### [What is needed]
Give a verbatim quotation of every record.
—————
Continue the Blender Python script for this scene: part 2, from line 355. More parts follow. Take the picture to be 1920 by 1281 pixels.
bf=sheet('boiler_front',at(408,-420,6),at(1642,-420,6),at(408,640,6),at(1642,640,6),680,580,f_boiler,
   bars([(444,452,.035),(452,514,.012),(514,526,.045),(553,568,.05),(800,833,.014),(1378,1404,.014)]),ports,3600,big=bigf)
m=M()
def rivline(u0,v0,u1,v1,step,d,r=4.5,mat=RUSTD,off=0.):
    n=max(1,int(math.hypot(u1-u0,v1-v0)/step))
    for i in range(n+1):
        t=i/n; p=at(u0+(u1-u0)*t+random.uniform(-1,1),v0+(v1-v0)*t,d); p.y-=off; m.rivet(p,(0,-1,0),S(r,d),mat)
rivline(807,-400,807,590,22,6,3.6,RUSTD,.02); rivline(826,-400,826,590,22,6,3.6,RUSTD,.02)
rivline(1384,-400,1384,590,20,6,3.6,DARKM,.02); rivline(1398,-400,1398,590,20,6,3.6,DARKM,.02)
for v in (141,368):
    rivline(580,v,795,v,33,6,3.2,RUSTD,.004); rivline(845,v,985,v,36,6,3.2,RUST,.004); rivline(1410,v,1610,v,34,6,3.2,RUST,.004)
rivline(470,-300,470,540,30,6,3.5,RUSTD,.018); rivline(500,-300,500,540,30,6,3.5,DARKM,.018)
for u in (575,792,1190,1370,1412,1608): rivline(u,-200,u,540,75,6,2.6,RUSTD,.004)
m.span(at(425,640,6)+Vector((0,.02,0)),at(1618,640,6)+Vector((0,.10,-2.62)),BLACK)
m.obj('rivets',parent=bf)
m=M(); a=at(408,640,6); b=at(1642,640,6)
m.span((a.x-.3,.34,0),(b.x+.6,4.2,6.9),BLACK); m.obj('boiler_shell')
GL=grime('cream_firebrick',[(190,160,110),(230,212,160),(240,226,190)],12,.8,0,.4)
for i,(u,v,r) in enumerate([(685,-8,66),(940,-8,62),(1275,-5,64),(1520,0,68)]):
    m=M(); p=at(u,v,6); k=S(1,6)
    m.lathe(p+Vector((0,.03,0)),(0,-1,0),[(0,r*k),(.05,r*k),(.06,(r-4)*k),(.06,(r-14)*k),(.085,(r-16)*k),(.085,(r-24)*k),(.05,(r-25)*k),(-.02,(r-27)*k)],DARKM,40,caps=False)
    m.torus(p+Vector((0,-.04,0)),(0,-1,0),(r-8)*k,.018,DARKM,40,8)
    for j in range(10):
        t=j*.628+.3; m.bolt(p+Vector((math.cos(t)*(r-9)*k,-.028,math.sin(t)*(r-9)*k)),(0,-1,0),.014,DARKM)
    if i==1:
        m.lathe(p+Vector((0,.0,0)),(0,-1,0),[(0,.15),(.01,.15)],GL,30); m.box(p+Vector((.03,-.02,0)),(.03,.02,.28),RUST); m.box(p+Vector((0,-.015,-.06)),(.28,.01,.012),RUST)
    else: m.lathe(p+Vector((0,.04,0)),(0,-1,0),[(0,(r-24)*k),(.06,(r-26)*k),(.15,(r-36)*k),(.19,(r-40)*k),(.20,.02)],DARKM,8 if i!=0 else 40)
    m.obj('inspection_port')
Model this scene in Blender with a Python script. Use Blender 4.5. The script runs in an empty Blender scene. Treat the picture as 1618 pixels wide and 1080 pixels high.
—————
### [Result]
Continue the Blender Python script for this scene: part 2, from line 355. More parts follow. Take the picture to be 1920 by 1281 pixels.
bf=sheet('boiler_front',at(408,-420,6),at(1642,-420,6),at(408,640,6),at(1642,640,6),680,580,f_boiler,
   bars([(444,452,.035),(452,514,.012),(514,526,.045),(553,568,.05),(800,833,.014),(1378,1404,.014)]),ports,3600,big=bigf)
m=M()
def rivline(u0,v0,u1,v1,step,d,r=4.5,mat=RUSTD,off=0.):
    n=max(1,int(math.hypot(u1-u0,v1-v0)/step))
    for i in range(n+1):
        t=i/n; p=at(u0+(u1-u0)*t+random.uniform(-1,1),v0+(v1-v0)*t,d); p.y-=off; m.rivet(p,(0,-1,0),S(r,d),mat)
rivline(807,-400,807,590,22,6,3.6,RUSTD,.02); rivline(826,-400,826,590,22,6,3.6,RUSTD,.02)
rivline(1384,-400,1384,590,20,6,3.6,DARKM,.02); rivline(1398,-400,1398,590,20,6,3.6,DARKM,.02)
for v in (141,368):
    rivline(580,v,795,v,33,6,3.2,RUSTD,.004); rivline(845,v,985,v,36,6,3.2,RUST,.004); rivline(1410,v,1610,v,34,6,3.2,RUST,.004)
rivline(470,-300,470,540,30,6,3.5,RUSTD,.018); rivline(500,-300,500,540,30,6,3.5,DARKM,.018)
for u in (575,792,1190,1370,1412,1608): rivline(u,-200,u,540,75,6,2.6,RUSTD,.004)
m.span(at(425,640,6)+Vector((0,.02,0)),at(1618,640,6)+Vector((0,.10,-2.62)),BLACK)
m.obj('rivets',parent=bf)
m=M(); a=at(408,640,6); b=at(1642,640,6)
m.span((a.x-.3,.34,0),(b.x+.6,4.2,6.9),BLACK); m.obj('boiler_shell')
GL=grime('cream_firebrick',[(190,160,110),(230,212,160),(240,226,190)],12,.8,0,.4)
for i,(u,v,r) in enumerate([(685,-8,66),(940,-8,62),(1275,-5,64),(1520,0,68)]):
    m=M(); p=at(u,v,6); k=S(1,6)
    m.lathe(p+Vector((0,.03,0)),(0,-1,0),[(0,r*k),(.05,r*k),(.06,(r-4)*k),(.06,(r-14)*k),(.085,(r-16)*k),(.085,(r-24)*k),(.05,(r-25)*k),(-.02,(r-27)*k)],DARKM,40,caps=False)
    m.torus(p+Vector((0,-.04,0)),(0,-1,0),(r-8)*k,.018,DARKM,40,8)
    for j in range(10):
        t=j*.628+.3; m.bolt(p+Vector((math.cos(t)*(r-9)*k,-.028,math.sin(t)*(r-9)*k)),(0,-1,0),.014,DARKM)
    if i==1:
        m.lathe(p+Vector((0,.0,0)),(0,-1,0),[(0,.15),(.01,.15)],GL,30); m.box(p+Vector((.03,-.02,0)),(.03,.02,.28),RUST); m.box(p+Vector((0,-.015,-.06)),(.28,.01,.012),RUST)
    else: m.lathe(p+Vector((0,.04,0)),(0,-1,0),[(0,(r-24)*k),(.06,(r-26)*k),(.15,(r-36)*k),(.19,(r-40)*k),(.20,.02)],DARKM,8 if i!=0 else 40)
    m.obj('inspection_port')
Model this scene in Blender with a Python script. Use Blender 4.5. The script runs in an empty Blender scene. Treat the picture as 1618 pixels wide and 1080 pixels high.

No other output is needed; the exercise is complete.